## THE TASK
Give the data a second time, exactly and in full.

## DATA FOR THIS EXERCISE
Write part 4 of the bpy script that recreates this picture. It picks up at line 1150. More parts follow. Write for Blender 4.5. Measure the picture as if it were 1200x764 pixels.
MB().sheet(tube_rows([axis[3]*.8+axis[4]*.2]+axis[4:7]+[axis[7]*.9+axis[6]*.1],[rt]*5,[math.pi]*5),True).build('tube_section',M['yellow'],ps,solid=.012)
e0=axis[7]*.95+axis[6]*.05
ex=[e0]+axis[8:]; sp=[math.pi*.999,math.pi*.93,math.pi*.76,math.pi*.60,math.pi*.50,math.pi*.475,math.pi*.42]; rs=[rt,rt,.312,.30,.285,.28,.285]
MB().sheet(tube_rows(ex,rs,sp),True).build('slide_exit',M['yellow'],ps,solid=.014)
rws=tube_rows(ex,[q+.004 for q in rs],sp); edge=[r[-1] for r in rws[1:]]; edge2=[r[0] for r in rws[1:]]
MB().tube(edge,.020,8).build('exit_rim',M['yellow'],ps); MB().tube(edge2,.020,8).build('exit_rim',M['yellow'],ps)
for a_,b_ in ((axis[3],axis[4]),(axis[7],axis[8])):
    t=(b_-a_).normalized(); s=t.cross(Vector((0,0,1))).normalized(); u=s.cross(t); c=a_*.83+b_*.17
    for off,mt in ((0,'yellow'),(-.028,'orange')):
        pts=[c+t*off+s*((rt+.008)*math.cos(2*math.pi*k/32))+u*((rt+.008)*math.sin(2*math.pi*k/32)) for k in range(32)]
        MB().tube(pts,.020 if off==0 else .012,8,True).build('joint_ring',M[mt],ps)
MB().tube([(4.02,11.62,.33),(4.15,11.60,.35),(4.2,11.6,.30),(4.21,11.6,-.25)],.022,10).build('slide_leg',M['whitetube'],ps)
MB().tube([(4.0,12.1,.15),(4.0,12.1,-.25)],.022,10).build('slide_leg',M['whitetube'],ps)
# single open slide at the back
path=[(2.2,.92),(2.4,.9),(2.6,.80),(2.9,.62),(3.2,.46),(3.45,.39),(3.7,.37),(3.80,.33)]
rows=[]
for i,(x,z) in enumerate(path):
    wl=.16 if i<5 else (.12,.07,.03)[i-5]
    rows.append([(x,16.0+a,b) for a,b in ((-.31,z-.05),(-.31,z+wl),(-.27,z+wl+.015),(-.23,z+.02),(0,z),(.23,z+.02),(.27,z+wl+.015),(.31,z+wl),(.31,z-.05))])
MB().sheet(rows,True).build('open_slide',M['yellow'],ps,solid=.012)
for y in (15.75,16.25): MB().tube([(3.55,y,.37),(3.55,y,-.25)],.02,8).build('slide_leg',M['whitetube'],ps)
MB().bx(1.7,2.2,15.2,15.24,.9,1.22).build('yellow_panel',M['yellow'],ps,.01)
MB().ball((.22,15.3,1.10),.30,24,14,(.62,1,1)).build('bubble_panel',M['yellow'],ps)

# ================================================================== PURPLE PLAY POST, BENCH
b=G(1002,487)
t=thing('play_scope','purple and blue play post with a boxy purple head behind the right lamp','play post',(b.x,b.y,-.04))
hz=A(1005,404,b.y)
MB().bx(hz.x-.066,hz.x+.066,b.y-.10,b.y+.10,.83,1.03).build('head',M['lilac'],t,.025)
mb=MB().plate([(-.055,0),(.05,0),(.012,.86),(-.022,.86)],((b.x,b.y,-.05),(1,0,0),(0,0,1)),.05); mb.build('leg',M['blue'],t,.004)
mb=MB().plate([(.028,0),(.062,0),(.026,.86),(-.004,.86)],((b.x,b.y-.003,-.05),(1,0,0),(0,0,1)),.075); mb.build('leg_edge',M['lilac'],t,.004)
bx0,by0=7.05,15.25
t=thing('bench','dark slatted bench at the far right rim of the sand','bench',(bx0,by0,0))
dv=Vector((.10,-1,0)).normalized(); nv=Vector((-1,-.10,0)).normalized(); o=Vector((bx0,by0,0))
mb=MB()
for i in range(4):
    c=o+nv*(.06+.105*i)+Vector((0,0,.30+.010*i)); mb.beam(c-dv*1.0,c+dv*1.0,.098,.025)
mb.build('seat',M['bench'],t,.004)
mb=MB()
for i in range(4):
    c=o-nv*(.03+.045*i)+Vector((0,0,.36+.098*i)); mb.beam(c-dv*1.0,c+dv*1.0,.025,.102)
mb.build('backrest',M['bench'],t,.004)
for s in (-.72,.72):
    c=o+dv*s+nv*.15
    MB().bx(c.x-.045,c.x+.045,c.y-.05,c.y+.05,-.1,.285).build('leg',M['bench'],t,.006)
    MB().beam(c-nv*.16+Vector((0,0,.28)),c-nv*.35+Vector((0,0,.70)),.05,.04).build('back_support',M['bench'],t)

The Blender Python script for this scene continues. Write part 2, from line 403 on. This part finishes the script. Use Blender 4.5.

## RESPONSE BELOW
Write part 4 of the bpy script that recreates this picture. It picks up at line 1150. More parts follow. Write for Blender 4.5. Measure the picture as if it were 1200x764 pixels.
MB().sheet(tube_rows([axis[3]*.8+axis[4]*.2]+axis[4:7]+[axis[7]*.9+axis[6]*.1],[rt]*5,[math.pi]*5),True).build('tube_section',M['yellow'],ps,solid=.012)
e0=axis[7]*.95+axis[6]*.05
ex=[e0]+axis[8:]; sp=[math.pi*.999,math.pi*.93,math.pi*.76,math.pi*.60,math.pi*.50,math.pi*.475,math.pi*.42]; rs=[rt,rt,.312,.30,.285,.28,.285]
MB().sheet(tube_rows(ex,rs,sp),True).build('slide_exit',M['yellow'],ps,solid=.014)
rws=tube_rows(ex,[q+.004 for q in rs],sp); edge=[r[-1] for r in rws[1:]]; edge2=[r[0] for r in rws[1:]]
MB().tube(edge,.020,8).build('exit_rim',M['yellow'],ps); MB().tube(edge2,.020,8).build('exit_rim',M['yellow'],ps)
for a_,b_ in ((axis[3],axis[4]),(axis[7],axis[8])):
    t=(b_-a_).normalized(); s=t.cross(Vector((0,0,1))).normalized(); u=s.cross(t); c=a_*.83+b_*.17
    for off,mt in ((0,'yellow'),(-.028,'orange')):
        pts=[c+t*off+s*((rt+.008)*math.cos(2*math.pi*k/32))+u*((rt+.008)*math.sin(2*math.pi*k/32)) for k in range(32)]
        MB().tube(pts,.020 if off==0 else .012,8,True).build('joint_ring',M[mt],ps)
MB().tube([(4.02,11.62,.33),(4.15,11.60,.35),(4.2,11.6,.30),(4.21,11.6,-.25)],.022,10).build('slide_leg',M['whitetube'],ps)
MB().tube([(4.0,12.1,.15),(4.0,12.1,-.25)],.022,10).build('slide_leg',M['whitetube'],ps)
# single open slide at the back
path=[(2.2,.92),(2.4,.9),(2.6,.80),(2.9,.62),(3.2,.46),(3.45,.39),(3.7,.37),(3.80,.33)]
rows=[]
for i,(x,z) in enumerate(path):
    wl=.16 if i<5 else (.12,.07,.03)[i-5]
    rows.append([(x,16.0+a,b) for a,b in ((-.31,z-.05),(-.31,z+wl),(-.27,z+wl+.015),(-.23,z+.02),(0,z),(.23,z+.02),(.27,z+wl+.015),(.31,z+wl),(.31,z-.05))])
MB().sheet(rows,True).build('open_slide',M['yellow'],ps,solid=.012)
for y in (15.75,16.25): MB().tube([(3.55,y,.37),(3.55,y,-.25)],.02,8).build('slide_leg',M['whitetube'],ps)
MB().bx(1.7,2.2,15.2,15.24,.9,1.22).build('yellow_panel',M['yellow'],ps,.01)
MB().ball((.22,15.3,1.10),.30,24,14,(.62,1,1)).build('bubble_panel',M['yellow'],ps)

# ================================================================== PURPLE PLAY POST, BENCH
b=G(1002,487)
t=thing('play_scope','purple and blue play post with a boxy purple head behind the right lamp','play post',(b.x,b.y,-.04))
hz=A(1005,404,b.y)
MB().bx(hz.x-.066,hz.x+.066,b.y-.10,b.y+.10,.83,1.03).build('head',M['lilac'],t,.025)
mb=MB().plate([(-.055,0),(.05,0),(.012,.86),(-.022,.86)],((b.x,b.y,-.05),(1,0,0),(0,0,1)),.05); mb.build('leg',M['blue'],t,.004)
mb=MB().plate([(.028,0),(.062,0),(.026,.86),(-.004,.86)],((b.x,b.y-.003,-.05),(1,0,0),(0,0,1)),.075); mb.build('leg_edge',M['lilac'],t,.004)
bx0,by0=7.05,15.25
t=thing('bench','dark slatted bench at the far right rim of the sand','bench',(bx0,by0,0))
dv=Vector((.10,-1,0)).normalized(); nv=Vector((-1,-.10,0)).normalized(); o=Vector((bx0,by0,0))
mb=MB()
for i in range(4):
    c=o+nv*(.06+.105*i)+Vector((0,0,.30+.010*i)); mb.beam(c-dv*1.0,c+dv*1.0,.098,.025)
mb.build('seat',M['bench'],t,.004)
mb=MB()
for i in range(4):
    c=o-nv*(.03+.045*i)+Vector((0,0,.36+.098*i)); mb.beam(c-dv*1.0,c+dv*1.0,.025,.102)
mb.build('backrest',M['bench'],t,.004)
for s in (-.72,.72):
    c=o+dv*s+nv*.15
    MB().bx(c.x-.045,c.x+.045,c.y-.05,c.y+.05,-.1,.285).build('leg',M['bench'],t,.006)
    MB().beam(c-nv*.16+Vector((0,0,.28)),c-nv*.35+Vector((0,0,.70)),.05,.04).build('back_support',M['bench'],t)

The Blender Python script for this scene continues. Write part 2, from line 403 on. This part finishes the script. Use Blender 4.5.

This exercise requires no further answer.